The meetings now include reports from coordinators of various club duties, from membership to the library. That was another thing I didn’t expect. The club has its own library, supported by dues, that members can borrow from.

Rather than a discussion, the meetings include book reviews provided by members of a committee for that purpose.

There’s also a speaker. Program chair Linda Peterson introduced Randy Madderom at the October meeting, who sang and read original poetry.

Since then, the meetings have featured Karen O’Donnell, founder of Homewood Stories, and Megan Wells, one of the best storytellers in the country. (Disclosure: Megan was the celebrant for our eldest child’s wedding in 2017, so I might be a bit biased, but I’m not wrong. If you’ve ever seen her perform, I feel confident you would agree.)

The members at my table included Arvia, Jeanine Hellstrom, Marcia Zmuda, Diane Kaminski and Angie Zmuda. All are retired, and all said they valued the club not only for the books but for the friends they’ve made. The club membershp remains mostly women, but Arvia said there are a few men who have joined.

So to tally it all up. The club has a wealth of members, venerability, great food, many books and enthralling guest speakers. You can see why “club” might seem too modest a name. I think maybe Flossmoor Book Convention would be a better fit. But of course, I defer to tradition and will continue to refer to it by its proper name.

Anybody who loves books and socializing with people who love books and listening to reviews of books and having access to good books, this is your place. These are your people.

The club meets the third Friday of the month September through December and February and March at Shir Tikvah, 1424 183rd St. in Homewood. In April, the club hosts a luncheon at a local restaurant.

Antiracism library

For a good Women’s History Month read, listening to women who made history makes sense. “Lighting the Fires of Freedom: African American Women in the Civil Rights Movement” by Janet Dewart Bell is a good title to try.
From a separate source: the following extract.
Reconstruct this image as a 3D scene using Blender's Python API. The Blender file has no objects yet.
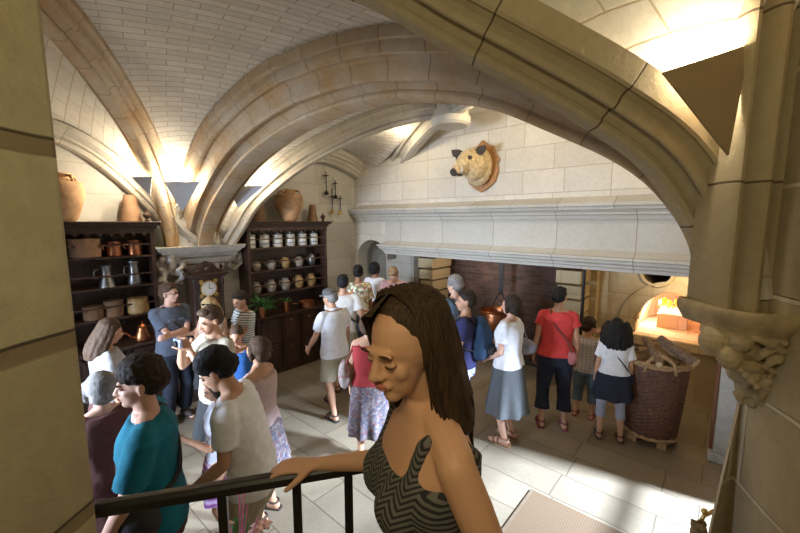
import bpy, math, random
import numpy as np
from mathutils import Vector, Matrix, noise
PI = math.pi
rnd = random.Random(7)
scene = bpy.context.scene
COL = scene.collection

# ------------------------------------------------------------------ camera
FPX, EYE = 373.0, 2.5
PITCH = math.atan(45.5 / FPX)
YAW = math.radians(41.0)
Fv = np.array([-math.sin(YAW) * math.cos(PITCH), math.cos(YAW) * math.cos(PITCH), -math.sin(PITCH)])
Rv = np.array([math.cos(YAW), math.sin(YAW), 0.0])
Uv = np.cross(Rv, Fv)
CAM = np.array([0.0, 0.0, EYE])
cam = bpy.data.cameras.new('camera'); cam.sensor_width = 36.0; cam.lens = FPX / 800 * 36; cam.clip_start = 0.02
co = bpy.data.objects.new('camera', cam); COL.objects.link(co)
co.location = (0, 0, EYE); co.rotation_euler = (PI / 2 - PITCH, 0, YAW)
scene.camera = co
vs = scene.view_settings
vs.view_transform = 'Standard'; vs.look = 'None'; vs.gamma = 1.0; vs.use_curve_mapping = False; vs.exposure = 0.0

# measurements taken off the photograph are turned into places in the room
def at(px, py, depth):
    v = Rv * (px - 400) / FPX + Uv * (266.5 - py) / FPX + Fv
    return CAM + v * depth
def onz(px, py, z=0.0):
    v = Rv * (px - 400) / FPX + Uv * (266.5 - py) / FPX + Fv
    return CAM + v * (z - EYE) / v[2]

# ------------------------------------------------------------------ materials
MATS = {}
def nt(name):
    m = bpy.data.materials.new(name); m.use_nodes = True
    t = m.node_tree; b = t.nodes['Principled BSDF']
    return m, t, b
def N(t, kind, **kw):
    n = t.nodes.new(kind)
    for k, v in kw.items(): setattr(n, k, v)
    return n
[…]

Aside from her introductions to each of the nine women featured in her book, Bell steps back and lets the women tell their stories. The first-person accounts give voice to the women who contributed in various ways to the movement: Leah Chase, June Jackson Christmas, Aileen Hernandez, Diane Nash, Judy Richardson, Gay McDougall, Gloria Richardson and Myrlie Evers.
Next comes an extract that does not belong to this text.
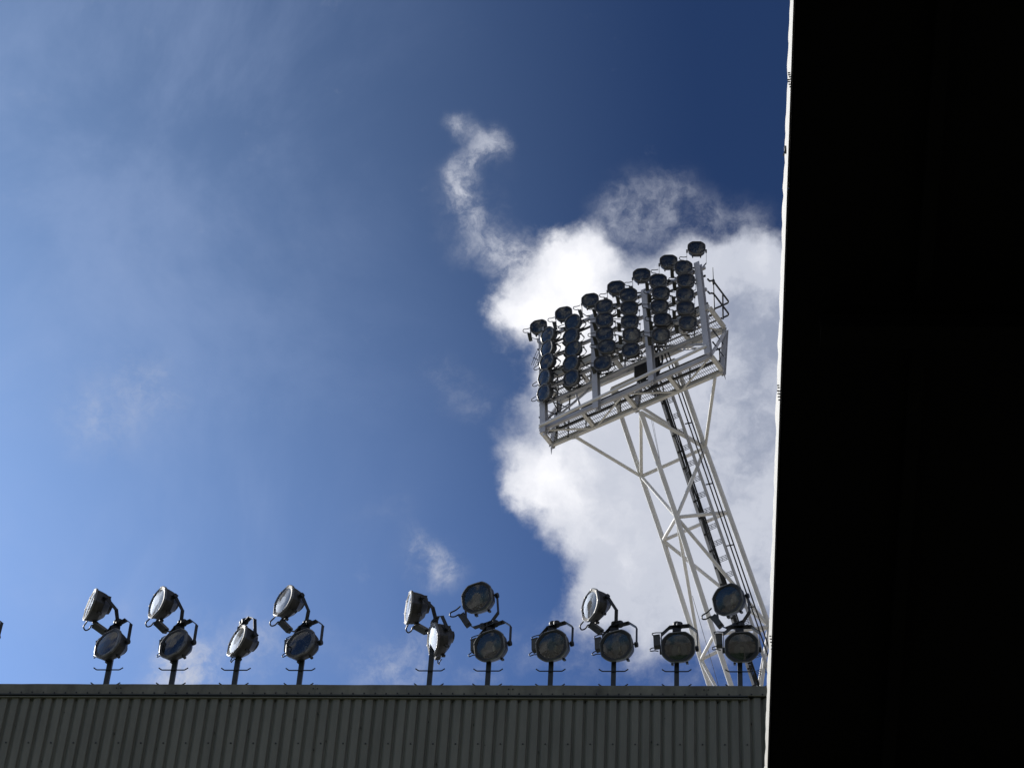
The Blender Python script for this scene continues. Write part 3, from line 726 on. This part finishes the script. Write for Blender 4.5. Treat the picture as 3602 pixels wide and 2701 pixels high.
for k in range(6):
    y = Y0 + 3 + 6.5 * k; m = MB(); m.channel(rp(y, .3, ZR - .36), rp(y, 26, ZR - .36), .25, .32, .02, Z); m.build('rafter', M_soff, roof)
rw = random.Random(21)
ys = Y0; panels = []
while ys < Y1 - .2: w = 2.35; panels.append((ys, min(ys + w, Y1))); ys += w
for a, c in panels:
    m = MB(); n = max(6, int((c - a) / .035)); nz = 8; vs = []; fs = []
    ph = [rw.uniform(0, 6.28) for _ in range(4)]; saws = []; q = a
    while q < c: l_ = rw.uniform(.22, .52); saws.append((q, q + l_, rw.uniform(.004, .015))); q += l_
    for i in range(n + 1):
        y = a + (c - a) * i / n
        saw = 0
        for (s0_, s1_, am) in saws:
            if s0_ <= y < s1_: t = (y - s0_) / (s1_ - s0_); saw = am * (t ** .5) * (1 - t ** 6) * 1.1
        for j in range(nz + 1):
            f = j / nz
            out = (saw * f ** 3 + .0025 * math.sin(y * 9 + ph[0]) * f + .0015 * math.sin(y * 23 + ph[1]) * f)
            vs.append(rp(y, -.012 - out, ZR - .01 + (EH + .01) * f + (.006 * math.sin(y * 11 + ph[2]) if j == nz else 0)))
        vs.append(rp(y, .10, ZR + EH * .98))
    k = nz + 2
    for i in range(n):
        for j in range(k - 1): fs.append((i * k + j, i * k + j + 1, (i + 1) * k + j + 1, (i + 1) * k + j))
    m.add(vs, fs, 0, False); m.build('edge_sheet', M_edge, roof)
m = MB()
for (u, v) in ((2777, 257), (2778, 264), (2781, 271), (2784, 279), (2775, 281), (2777, 288), (2780, 297), (2783, 306),
               (2739, 1355), (2740, 1363), (2738, 1374), (2742, 1375), (2740, 1384), (2744, 1385), (2741, 1395), (2743, 1406),
               (2711, 2236), (2713, 2246), (2714, 2257), (2717, 2269), (2717, 2281)):
    p = on(u, v, p0 - en * .02, en); m.disc(p - en * .004 - Vector(roof.location), en, .006, .020, 8)
m.build('fixing_bolts', M_bolt, roof)
m = MB(); p = on(2763, 527, p0 - en * .02, en) - Vector(roof.location); m.box(p, .02, .05, .05); m.tube([p, p - en * .02 - Z * .08], .006, 6); m.build('cable_clip', M_deck, roof)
With the exception of Nash and Evers, I wasn’t familiar with the other women. That was the real value of the book for me, getting to know about women who made a difference but aren’t prominent in the history books. They should not be forgotten.

Several of them make the point that it was the women of the movement who did much of the on the ground organizing without which the marches, voter registration drives and sit-ins would not have happened.

Just as their names have faded from the histories and mainstream retellings of the movement, they often faced erasure because of sexism during the movement.

McDougall notes that she faced sexism in both the American Civil Rights Movement and the South African Anti-Apartheid Movement. She raised money, organized sit-ins and demonstrations. In the book there is a photo of her standing next to Nelson Mandela as he cast his first vote in 1994.

“When male leaders tell the history of the Anti-Apartheid Movement, I am mostly overlooked,” she said. “But not only was I there for every event, I played an important role in every event.”

As Bell notes in the introduction, “Beyond Rosa Parks, Coretta Scott King, and Dorothy Height, most Americans would find it difficult to name women civil rights leaders — though there were many. … In their passionate and committed lives, these women confronted American racism with bold resolve.”